### [TASK OBJECTIVE]
Reproduce the material that follows, please, but only from its first line to the line containing "COL = scene.collection", inclusive.
□ □ □ □ □
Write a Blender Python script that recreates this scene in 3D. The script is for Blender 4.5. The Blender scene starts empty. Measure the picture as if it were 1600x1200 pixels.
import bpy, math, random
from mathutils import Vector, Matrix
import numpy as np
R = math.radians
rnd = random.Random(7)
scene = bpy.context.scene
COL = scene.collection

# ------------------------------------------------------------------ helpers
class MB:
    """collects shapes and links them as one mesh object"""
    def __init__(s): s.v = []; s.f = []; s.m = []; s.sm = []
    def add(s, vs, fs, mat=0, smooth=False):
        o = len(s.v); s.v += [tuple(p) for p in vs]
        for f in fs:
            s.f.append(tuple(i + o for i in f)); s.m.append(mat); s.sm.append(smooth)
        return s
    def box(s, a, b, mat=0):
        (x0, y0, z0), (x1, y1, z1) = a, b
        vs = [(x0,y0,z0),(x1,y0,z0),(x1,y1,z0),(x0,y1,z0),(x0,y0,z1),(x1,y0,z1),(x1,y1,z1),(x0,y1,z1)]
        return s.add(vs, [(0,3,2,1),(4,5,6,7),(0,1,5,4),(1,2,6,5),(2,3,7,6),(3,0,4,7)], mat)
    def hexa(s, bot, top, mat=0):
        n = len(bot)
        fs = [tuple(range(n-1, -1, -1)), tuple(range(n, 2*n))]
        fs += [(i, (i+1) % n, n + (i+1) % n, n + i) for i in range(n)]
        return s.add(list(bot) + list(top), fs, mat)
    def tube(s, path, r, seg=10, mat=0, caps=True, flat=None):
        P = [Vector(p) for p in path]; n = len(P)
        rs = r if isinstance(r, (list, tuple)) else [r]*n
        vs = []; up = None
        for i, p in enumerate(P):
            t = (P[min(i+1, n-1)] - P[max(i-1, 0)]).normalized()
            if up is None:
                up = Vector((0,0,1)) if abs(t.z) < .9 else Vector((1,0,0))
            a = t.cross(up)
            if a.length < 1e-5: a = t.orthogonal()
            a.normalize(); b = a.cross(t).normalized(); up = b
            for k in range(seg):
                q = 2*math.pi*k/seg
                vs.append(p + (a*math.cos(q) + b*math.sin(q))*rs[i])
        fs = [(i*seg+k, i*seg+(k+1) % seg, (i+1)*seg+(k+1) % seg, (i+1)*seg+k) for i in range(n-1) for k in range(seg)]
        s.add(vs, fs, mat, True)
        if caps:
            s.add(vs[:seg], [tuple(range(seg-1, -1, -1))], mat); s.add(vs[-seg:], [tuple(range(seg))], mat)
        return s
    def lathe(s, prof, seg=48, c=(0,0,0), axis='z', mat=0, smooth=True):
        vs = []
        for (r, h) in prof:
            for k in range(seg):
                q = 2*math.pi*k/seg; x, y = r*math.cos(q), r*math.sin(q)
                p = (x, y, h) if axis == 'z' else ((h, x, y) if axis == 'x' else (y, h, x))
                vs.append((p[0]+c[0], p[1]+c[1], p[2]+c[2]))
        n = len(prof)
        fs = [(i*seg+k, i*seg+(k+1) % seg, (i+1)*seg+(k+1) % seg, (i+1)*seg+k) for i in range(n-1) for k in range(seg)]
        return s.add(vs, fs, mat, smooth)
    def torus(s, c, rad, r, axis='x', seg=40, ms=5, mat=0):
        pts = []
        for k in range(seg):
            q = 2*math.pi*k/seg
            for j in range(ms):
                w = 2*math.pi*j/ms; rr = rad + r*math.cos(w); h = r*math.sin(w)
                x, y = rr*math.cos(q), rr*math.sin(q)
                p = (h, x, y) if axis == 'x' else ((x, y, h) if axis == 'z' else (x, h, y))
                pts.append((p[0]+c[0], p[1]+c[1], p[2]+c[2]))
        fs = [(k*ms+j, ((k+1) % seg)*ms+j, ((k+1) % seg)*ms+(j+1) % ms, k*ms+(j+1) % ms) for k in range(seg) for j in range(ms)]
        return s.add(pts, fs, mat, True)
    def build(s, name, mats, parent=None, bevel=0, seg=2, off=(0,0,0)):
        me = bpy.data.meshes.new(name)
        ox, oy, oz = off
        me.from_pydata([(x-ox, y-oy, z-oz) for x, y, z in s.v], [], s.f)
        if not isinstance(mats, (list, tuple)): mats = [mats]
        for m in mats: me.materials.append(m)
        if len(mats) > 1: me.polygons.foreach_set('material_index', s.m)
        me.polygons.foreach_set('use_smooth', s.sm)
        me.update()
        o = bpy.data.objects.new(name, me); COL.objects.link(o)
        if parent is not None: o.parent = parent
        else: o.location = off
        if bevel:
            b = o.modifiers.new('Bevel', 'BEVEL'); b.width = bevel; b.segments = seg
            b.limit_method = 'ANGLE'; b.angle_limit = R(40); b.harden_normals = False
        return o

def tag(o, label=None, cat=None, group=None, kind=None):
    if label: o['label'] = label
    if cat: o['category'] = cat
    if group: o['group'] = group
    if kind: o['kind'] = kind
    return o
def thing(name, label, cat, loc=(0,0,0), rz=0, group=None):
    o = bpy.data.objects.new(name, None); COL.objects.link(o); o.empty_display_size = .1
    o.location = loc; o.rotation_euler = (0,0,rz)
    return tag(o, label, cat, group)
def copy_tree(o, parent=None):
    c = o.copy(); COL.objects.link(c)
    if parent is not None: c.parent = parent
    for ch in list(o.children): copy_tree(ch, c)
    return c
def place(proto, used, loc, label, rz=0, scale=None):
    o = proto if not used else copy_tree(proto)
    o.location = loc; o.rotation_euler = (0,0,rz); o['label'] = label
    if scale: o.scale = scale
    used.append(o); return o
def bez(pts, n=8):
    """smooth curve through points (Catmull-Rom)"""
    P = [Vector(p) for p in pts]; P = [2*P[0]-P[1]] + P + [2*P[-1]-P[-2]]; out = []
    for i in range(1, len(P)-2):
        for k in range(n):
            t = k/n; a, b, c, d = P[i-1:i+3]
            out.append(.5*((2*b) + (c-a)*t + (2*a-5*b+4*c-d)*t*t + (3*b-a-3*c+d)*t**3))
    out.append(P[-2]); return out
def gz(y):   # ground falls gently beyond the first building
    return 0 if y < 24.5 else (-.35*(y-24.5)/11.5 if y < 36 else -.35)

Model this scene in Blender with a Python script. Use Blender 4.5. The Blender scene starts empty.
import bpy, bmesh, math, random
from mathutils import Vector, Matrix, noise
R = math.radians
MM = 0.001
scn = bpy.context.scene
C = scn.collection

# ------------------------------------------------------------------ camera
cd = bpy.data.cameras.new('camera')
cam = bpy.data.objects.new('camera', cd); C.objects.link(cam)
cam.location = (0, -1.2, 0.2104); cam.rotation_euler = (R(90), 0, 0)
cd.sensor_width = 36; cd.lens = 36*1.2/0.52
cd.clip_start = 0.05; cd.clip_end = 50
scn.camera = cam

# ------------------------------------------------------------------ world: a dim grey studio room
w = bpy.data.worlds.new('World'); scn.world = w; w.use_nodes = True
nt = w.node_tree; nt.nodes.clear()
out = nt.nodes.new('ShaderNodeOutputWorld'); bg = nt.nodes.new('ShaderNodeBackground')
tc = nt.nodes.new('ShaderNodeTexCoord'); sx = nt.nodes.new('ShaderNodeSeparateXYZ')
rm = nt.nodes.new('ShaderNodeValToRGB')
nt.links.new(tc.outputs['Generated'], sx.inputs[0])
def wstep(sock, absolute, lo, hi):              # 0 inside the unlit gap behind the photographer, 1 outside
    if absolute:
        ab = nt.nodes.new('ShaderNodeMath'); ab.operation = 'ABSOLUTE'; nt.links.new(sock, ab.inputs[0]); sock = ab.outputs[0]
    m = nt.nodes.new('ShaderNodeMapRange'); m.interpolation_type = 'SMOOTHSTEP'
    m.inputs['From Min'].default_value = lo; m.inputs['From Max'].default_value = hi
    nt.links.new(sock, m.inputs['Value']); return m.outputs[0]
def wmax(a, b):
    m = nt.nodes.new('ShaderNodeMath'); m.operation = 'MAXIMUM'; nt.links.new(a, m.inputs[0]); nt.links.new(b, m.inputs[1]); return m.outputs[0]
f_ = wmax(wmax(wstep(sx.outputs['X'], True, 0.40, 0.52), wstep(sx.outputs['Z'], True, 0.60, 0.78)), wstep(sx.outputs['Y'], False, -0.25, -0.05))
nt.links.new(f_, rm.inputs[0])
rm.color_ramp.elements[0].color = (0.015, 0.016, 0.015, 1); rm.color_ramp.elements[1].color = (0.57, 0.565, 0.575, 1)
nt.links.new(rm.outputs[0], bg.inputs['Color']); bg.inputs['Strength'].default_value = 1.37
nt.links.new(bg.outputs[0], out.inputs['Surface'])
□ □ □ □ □
### [OUTPUT OF THE EXERCISE]
Write a Blender Python script that recreates this scene in 3D. The script is for Blender 4.5. The Blender scene starts empty. Measure the picture as if it were 1600x1200 pixels.
import bpy, math, random
from mathutils import Vector, Matrix
import numpy as np
R = math.radians
rnd = random.Random(7)
scene = bpy.context.scene
COL = scene.collection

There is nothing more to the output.